Supreme Court Rejects Catholic Charities’ Appeal of District Court Ruling Upholding State Contraceptive Coverage Law
The U.S. Supreme Court on Monday rejected without comment Catholic Charities' challenge of a California law that requires employers -- including religiously affiliated organizations -- to cover contraceptives if they provide coverage for other prescriptions, the San Francisco Chronicle reports (Egelko, San Francisco Chronicle, 10/5). Catholic Charities -- which employs 1,600 people in California -- in 2000 filed a challenge to the 1999 California law that mandates contraception coverage, saying that the law should be "set aside as a violation of religious freedom."
However, the 3rd District Court of Appeals in July 2001 ruled that the law was "enacted to eliminate discriminatory insurance practices that had undermined the health and economic well-being of women" and "does not advance or inhibit religion." Although the law has an exemption for religious employers whose primary goal is to promote religious beliefs and that primarily employ and serve people of a certain religion, Catholic Charities legally is a secular organization that receives government funding.
The California Supreme Court in March upheld the state law, saying that Catholic Charities cannot be exempt from the law because the organization is not a religious employer, provides services to people of various religions and does not directly preach Roman Catholic doctrine (California Healthline, 3/2).

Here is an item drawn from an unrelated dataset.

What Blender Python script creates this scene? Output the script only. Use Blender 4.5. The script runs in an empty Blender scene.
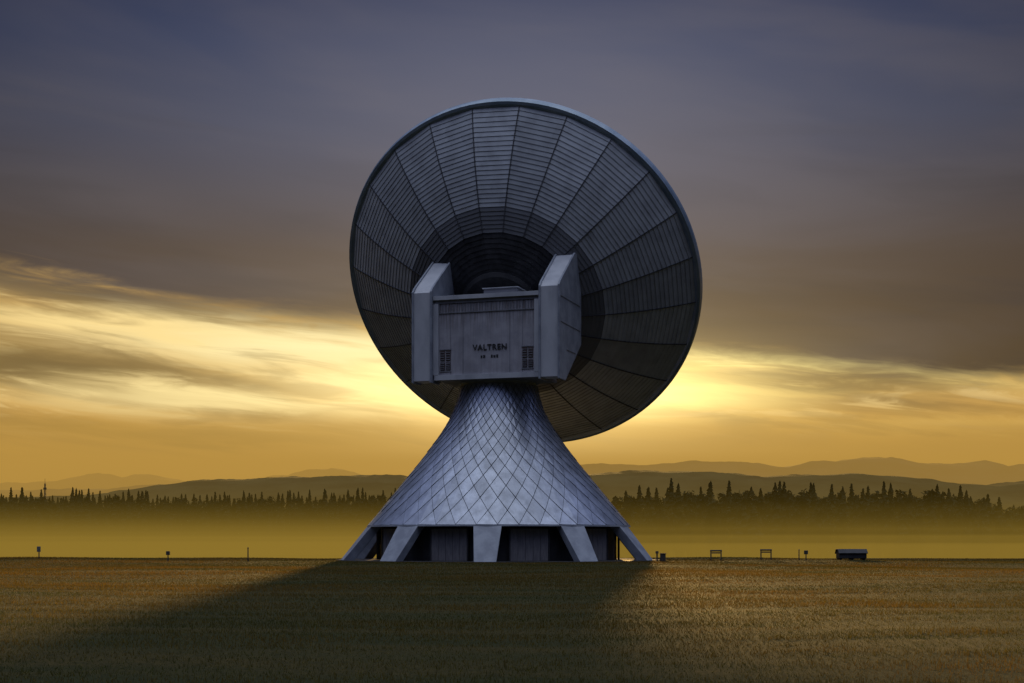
import bpy, bmesh, math, random
import numpy as np
from mathutils import Vector, Matrix, noise
random.seed(7); rng=np.random.default_rng(11)
scene=bpy.context.scene
F=1422.0; HY=539.0; EYE=1.7
def lin(c):
    c=c/255.0
    return c/12.92 if c<=0.04045 else ((c+0.055)/1.055)**2.4
def rgb(r,g,b): return (lin(r),lin(g),lin(b),1.0)

# ---------------------------------------------------------------- camera
cam=bpy.data.cameras.new("camera"); camo=bpy.data.objects.new("camera",cam)
scene.collection.objects.link(camo)
cam.sensor_width=36; cam.lens=F/1024*36
cam.shift_y=(HY-341.5)/1024
cam.clip_start=0.1; cam.clip_end=90000
camo.location=(0,0,EYE); camo.rotation_euler=(math.radians(90),0,0)
scene.camera=camo
scene.view_settings.view_transform='Standard'; scene.view_settings.look='None'
scene.view_settings.exposure=0; scene.view_settings.gamma=1

# ---------------------------------------------------------------- sun
SUN_AZ=math.atan((545-512)/F); SUN_EL=math.radians(5.8)
sd=Vector((math.sin(SUN_AZ)*math.cos(SUN_EL),math.cos(SUN_AZ)*math.cos(SUN_EL),math.sin(SUN_EL)))
sl=bpy.data.lights.new("sun",'SUN'); sl.energy=5.0; sl.angle=math.radians(1.8); sl.color=(1.0,0.60,0.19)
so=bpy.data.objects.new("sun",sl); scene.collection.objects.link(so)
so.rotation_euler=(-sd).to_track_quat('-Z','Y').to_euler(); so.location=(20,300,60)

# ---------------------------------------------------------------- world
world=bpy.data.worlds.new("World"); scene.world=world; world.use_nodes=True
nt=world.node_tree; nt.nodes.clear()
class G:
    def __init__(s,nt): s.nt=nt
    def put(s,inp,v):
        if isinstance(v,bpy.types.NodeSocket): s.nt.links.new(v,inp)
        elif v is not None: inp.default_value=v
    def m(s,op,a,b=None,c=None,clamp=False):
        n=s.nt.nodes.new('ShaderNodeMath'); n.operation=op; n.use_clamp=clamp
        s.put(n.inputs[0],a); s.put(n.inputs[1],b); s.put(n.inputs[2],c)
        return n.outputs[0]
    def lin(s,a,k,o): return s.m('MULTIPLY_ADD',a,k,o)
    def sm(s,v,a,b,o0=0.0,o1=1.0,typ='SMOOTHSTEP'):
        n=s.nt.nodes.new('ShaderNodeMapRange'); n.interpolation_type=typ
        s.put(n.inputs[0],v); s.put(n.inputs[1],a); s.put(n.inputs[2],b); s.put(n.inputs[3],o0); s.put(n.inputs[4],o1)
        return n.outputs[0]
    def comb(s,x,y,z=0.0):
        n=s.nt.nodes.new('ShaderNodeCombineXYZ'); s.put(n.inputs[0],x); s.put(n.inputs[1],y); s.put(n.inputs[2],z); return n.outputs[0]
    def noise(s,vec,scale,detail=4,rough=0.5,dist=0.0):
        n=s.nt.nodes.new('ShaderNodeTexNoise'); s.put(n.inputs['Vector'],vec)
        n.inputs['Scale'].default_value=scale; n.inputs['Detail'].default_value=detail
        n.inputs['Roughness'].default_value=rough; n.inputs['Distortion'].default_value=dist
        return n.outputs[0]
    def mix(s,f,a,b,typ='MIX'):
        n=s.nt.nodes.new('ShaderNodeMix'); n.data_type='RGBA'; n.blend_type=typ
        s.put(n.inputs[0],f); s.put(n.inputs[6],a); s.put(n.inputs[7],b); return n.outputs[2]
    def ramp(s,f,stops):
        n=s.nt.nodes.new('ShaderNodeValToRGB'); s.put(n.inputs[0],f); cr=n.color_ramp
        while len(cr.elements)>1: cr.elements.remove(cr.elements[-1])
        cr.elements[0].position=stops[0][0]; cr.elements[0].color=stops[0][1]
        for p,c in stops[1:]:
            e=cr.elements.new(p); e.color=c
        return n.outputs[0]
    def scale(s,v,k):
        n=s.nt.nodes.new('ShaderNodeVectorMath'); n.operation='SCALE'; s.put(n.inputs[0],v); s.put(n.inputs['Scale'],k); return n.outputs[0]
g=G(nt)
tc=nt.nodes.new('ShaderNodeTexCoord'); sep=nt.nodes.new('ShaderNodeSeparateXYZ'); nt.links.new(tc.outputs['Generated'],sep.inputs[0])
az=g.m('ARCTAN2',sep.outputs[0],sep.outputs[1]); el=g.m('ARCSINE',sep.outputs[2])
U=g.lin(az,F,512.0); V=g.lin(el,-F,HY)          # world-direction angles in convenient units
Vs=g.m('SUBTRACT',V,g.m('MULTIPLY',U,0.10))      # cloud bands slope gently
def gauss(cx,cy,sx,sy,slope=0.0,warp=None):
    u=g.m('SUBTRACT',U,cx)
    v=g.m('SUBTRACT',g.m('SUBTRACT',V,cy),g.m('MULTIPLY',u,slope))
    if warp is not None: v=g.m('ADD',v,warp)
    a=g.m('POWER',g.m('ABSOLUTE',g.m('DIVIDE',u,sx)),2.0)
    b=g.m('POWER',g.m('ABSOLUTE',g.m('DIVIDE',v,sy)),2.0)
    return g.m('EXPONENT',g.m('MULTIPLY',g.m('ADD',a,b),-1.0))
def vpos(v): return (v+1700)/2300.0
fV=g.m('DIVIDE',g.m('ADD',V,1700.0),2300.0)
deck=g.ramp(fV,[(vpos(-1690),rgb(240,248,255)),(vpos(-900),rgb(205,218,248)),(vpos(-400),rgb(90,100,135)),(vpos(-150),rgb(34,42,74)),(vpos(0),rgb(40,50,82)),
   (vpos(70),rgb(56,65,94)),(vpos(140),rgb(76,79,98)),(vpos(205),rgb(88,82,86)),(vpos(260),rgb(92,78,68)),(vpos(310),rgb(90,73,57)),(vpos(400),rgb(94,75,50))])
low=g.ramp(fV,[(vpos(230),rgb(202,158,84)),(vpos(300),rgb(210,167,92)),(vpos(360),rgb(216,174,96)),(vpos(415),rgb(204,158,80)),
   (vpos(455),rgb(192,148,70)),(vpos(495),rgb(182,140,64)),(vpos(545),rgb(142,113,50)),(vpos(590),rgb(44,37,22))])
nv=g.comb(g.m('DIVIDE',U,330.0),g.m('DIVIDE',Vs,46.0))
n1=g.noise(nv,1.0,5,0.5,0.6)
nv2=g.comb(g.m('DIVIDE',U,120.0),g.m('DIVIDE',Vs,15.0),3.0)
n2=g.noise(nv2,1.0,5,0.58,0.9)
nv3=g.comb(g.m('DIVIDE',U,420.0),g.m('DIVIDE',Vs,95.0),7.0)
n3=g.noise(nv3,1.0,4,0.5,0.4)
nv4=g.comb(g.m('DIVIDE',U,210.0),g.m('DIVIDE',Vs,24.0),11.0)
n4=g.noise(nv4,1.0,5,0.55,0.7)
warp=g.m('ADD',g.lin(n1,50.0,-25.0),g.lin(n2,30.0,-15.0))
dk=g.m('MULTIPLY',g.sm(n1,0.46,0.60),g.sm(V,470.0,400.0))
low=g.mix(g.m('MULTIPLY',dk,0.58),low,rgb(126,104,66))
br=g.m('MULTIPLY',g.sm(n2,0.48,0.66),g.m('MULTIPLY',g.sm(V,450.0,390.0),g.sm(V,255.0,300.0)))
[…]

The court's action is "a huge victory for working women who have suffered unfair and unjust discrimination," Attorney General Bill Lockyer (D), whose office defended the law, said, adding, "As the California courts have consistently ruled, nonreligious employers cannot discriminate against women in the workplace based on their employers' religious beliefs" (San Francisco Chronicle, 10/5).
Louise Melling of the American Civil Liberties Union Reproductive Freedom Project, who defended the state measure, also praised the court's decision, saying that it "affirms" that non-religious institutions "cannot impose religious views about family planning on employees who may not agree with them," the Los Angeles Times reports (Savage, Los Angeles Times, 10/5).
However, Catholic Charities attorney Kevin Baine was "disappoint[ed]" with the ruling, the San Francisco Chronicle reports. Baine said that the Supreme Court eventually will address the issue of "whether it violates a church entity's religious freedom to subsidize conduct it considers immoral." Baine added, "If the state of California can coerce Catholic agencies to pay for contraceptives, it can coerce them to pay for abortions."
Kevin Eckery -- spokesperson for the Catholic Diocese of Sacramento, which oversees Catholic Charities -- said that the diocese currently is studying the case to determine if the organization has other options besides providing contraceptive coverage or eliminating prescription drug coverage altogether, which it considers an "unacceptable" option, the Chronicle reports (San Francisco Chronicle, 10/5).